**Problem to work on:**
Among the entries that follow, locate the line with "Reconstruct this image" and the line with "return m.node_tree.nodes, m.node_tree.links". Output those lines and all lines in between, exactly, minus the pictures.

**Record extracts:**
>>

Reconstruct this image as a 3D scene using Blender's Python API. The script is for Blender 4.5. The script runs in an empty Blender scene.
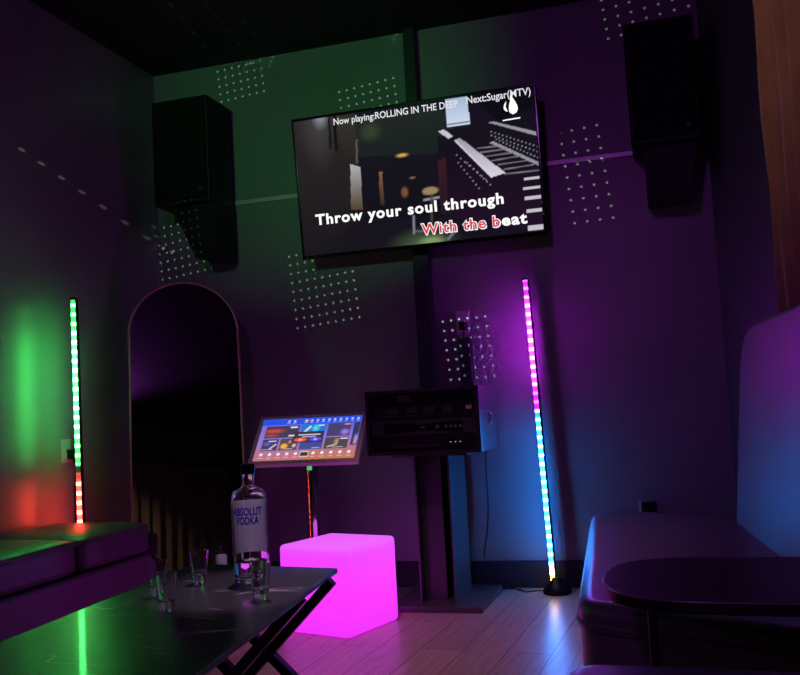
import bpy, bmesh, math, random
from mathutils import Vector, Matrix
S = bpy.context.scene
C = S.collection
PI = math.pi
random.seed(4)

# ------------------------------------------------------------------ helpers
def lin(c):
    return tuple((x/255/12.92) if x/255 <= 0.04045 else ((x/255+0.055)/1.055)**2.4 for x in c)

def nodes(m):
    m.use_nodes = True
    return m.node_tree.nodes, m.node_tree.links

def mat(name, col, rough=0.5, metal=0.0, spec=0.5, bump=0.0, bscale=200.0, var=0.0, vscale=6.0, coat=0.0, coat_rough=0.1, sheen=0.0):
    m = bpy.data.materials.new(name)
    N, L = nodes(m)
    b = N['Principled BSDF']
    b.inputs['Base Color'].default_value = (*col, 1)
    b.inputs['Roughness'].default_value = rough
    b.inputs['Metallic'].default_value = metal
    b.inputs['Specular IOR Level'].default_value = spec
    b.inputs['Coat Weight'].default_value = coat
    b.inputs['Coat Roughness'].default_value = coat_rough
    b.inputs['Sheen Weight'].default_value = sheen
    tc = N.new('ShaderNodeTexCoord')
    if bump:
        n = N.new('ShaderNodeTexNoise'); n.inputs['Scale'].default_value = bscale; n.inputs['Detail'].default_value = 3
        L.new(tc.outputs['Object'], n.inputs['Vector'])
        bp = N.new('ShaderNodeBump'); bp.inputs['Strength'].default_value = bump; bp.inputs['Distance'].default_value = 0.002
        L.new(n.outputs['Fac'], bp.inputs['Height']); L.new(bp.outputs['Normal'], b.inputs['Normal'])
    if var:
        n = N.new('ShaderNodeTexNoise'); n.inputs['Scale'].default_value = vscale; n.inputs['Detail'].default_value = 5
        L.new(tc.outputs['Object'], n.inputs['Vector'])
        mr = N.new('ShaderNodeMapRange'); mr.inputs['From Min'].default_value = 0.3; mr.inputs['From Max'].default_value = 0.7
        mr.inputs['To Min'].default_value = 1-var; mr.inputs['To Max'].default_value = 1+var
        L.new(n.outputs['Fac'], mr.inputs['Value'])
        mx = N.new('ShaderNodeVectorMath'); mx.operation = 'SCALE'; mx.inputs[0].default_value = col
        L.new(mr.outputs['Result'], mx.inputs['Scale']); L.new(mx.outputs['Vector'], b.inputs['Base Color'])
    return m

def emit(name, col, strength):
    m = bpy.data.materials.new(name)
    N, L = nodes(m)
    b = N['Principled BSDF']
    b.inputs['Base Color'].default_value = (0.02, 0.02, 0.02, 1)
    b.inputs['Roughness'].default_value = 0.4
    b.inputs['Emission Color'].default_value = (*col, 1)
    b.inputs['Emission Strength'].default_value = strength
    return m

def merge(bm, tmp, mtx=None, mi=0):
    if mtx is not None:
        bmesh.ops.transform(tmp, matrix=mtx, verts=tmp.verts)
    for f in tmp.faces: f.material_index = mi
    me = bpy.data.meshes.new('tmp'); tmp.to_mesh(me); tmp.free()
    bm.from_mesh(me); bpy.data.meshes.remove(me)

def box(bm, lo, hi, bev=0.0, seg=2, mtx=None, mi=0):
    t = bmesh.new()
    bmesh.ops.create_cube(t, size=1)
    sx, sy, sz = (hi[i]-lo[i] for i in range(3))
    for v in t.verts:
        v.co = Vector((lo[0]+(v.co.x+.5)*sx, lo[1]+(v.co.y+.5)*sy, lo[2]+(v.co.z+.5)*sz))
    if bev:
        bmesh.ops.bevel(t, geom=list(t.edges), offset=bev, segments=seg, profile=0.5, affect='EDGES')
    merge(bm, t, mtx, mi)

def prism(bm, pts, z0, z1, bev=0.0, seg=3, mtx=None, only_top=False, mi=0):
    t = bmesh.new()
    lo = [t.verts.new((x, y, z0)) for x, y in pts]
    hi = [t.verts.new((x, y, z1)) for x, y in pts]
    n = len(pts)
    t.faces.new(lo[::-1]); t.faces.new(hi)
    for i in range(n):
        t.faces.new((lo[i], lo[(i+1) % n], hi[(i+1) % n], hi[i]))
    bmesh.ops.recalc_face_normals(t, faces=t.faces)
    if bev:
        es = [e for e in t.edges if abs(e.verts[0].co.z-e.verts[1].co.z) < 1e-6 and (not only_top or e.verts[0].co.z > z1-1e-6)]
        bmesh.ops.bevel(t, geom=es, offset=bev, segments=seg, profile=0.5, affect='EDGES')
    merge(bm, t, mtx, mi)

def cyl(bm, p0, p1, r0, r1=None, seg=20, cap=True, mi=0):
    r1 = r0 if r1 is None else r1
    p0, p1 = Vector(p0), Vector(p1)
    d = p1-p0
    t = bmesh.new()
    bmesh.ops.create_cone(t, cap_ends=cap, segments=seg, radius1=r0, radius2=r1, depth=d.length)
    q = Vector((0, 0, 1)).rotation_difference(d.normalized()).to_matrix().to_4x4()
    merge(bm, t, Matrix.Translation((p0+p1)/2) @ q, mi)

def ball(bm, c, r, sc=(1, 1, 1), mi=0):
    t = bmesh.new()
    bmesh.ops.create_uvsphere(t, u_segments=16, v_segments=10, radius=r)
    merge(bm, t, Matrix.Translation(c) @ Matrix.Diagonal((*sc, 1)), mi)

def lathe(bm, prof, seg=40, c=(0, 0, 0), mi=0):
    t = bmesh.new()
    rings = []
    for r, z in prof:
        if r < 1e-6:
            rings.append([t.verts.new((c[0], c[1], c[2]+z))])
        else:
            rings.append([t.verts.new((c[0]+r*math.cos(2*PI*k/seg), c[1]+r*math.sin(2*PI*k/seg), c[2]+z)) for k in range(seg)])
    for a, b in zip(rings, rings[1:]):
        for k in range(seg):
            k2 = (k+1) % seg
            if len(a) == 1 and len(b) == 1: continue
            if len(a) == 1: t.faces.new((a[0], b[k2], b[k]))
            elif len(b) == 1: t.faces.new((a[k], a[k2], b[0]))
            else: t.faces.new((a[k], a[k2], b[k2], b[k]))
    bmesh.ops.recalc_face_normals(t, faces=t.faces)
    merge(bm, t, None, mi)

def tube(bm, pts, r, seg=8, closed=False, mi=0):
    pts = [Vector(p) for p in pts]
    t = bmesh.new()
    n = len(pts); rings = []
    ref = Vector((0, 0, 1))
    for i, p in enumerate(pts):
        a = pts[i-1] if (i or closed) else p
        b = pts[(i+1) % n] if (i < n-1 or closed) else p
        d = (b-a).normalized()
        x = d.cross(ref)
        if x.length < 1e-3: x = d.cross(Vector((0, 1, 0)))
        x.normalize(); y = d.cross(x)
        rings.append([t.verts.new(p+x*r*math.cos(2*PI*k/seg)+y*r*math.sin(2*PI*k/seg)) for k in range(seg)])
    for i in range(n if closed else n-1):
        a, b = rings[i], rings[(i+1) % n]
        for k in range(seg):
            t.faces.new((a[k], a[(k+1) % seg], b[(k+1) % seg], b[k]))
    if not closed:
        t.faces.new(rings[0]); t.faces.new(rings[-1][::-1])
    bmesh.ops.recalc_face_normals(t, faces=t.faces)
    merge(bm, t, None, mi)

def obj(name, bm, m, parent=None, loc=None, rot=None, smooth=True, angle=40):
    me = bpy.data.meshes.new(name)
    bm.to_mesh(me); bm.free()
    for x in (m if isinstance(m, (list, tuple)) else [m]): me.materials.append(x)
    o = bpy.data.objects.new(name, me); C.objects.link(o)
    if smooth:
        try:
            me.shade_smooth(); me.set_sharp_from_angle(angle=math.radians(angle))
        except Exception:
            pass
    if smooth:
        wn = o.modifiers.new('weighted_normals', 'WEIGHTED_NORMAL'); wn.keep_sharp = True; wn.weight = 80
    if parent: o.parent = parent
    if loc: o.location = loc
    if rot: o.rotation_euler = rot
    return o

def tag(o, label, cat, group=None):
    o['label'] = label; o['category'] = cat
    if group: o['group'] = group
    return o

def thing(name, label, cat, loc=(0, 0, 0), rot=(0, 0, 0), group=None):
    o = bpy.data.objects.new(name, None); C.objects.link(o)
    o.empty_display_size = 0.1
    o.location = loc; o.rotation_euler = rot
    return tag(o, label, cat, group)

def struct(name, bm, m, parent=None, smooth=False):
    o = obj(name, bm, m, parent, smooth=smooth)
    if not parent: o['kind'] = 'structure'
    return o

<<
>>

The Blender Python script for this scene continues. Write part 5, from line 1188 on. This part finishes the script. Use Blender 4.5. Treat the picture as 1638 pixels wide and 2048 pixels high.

<<

**Full response:**
Reconstruct this image as a 3D scene using Blender's Python API. The script is for Blender 4.5. The script runs in an empty Blender scene.
import bpy, bmesh, math, random
from mathutils import Vector, Matrix
S = bpy.context.scene
C = S.collection
PI = math.pi
random.seed(4)

# ------------------------------------------------------------------ helpers
def lin(c):
    return tuple((x/255/12.92) if x/255 <= 0.04045 else ((x/255+0.055)/1.055)**2.4 for x in c)

def nodes(m):
    m.use_nodes = True
    return m.node_tree.nodes, m.node_tree.links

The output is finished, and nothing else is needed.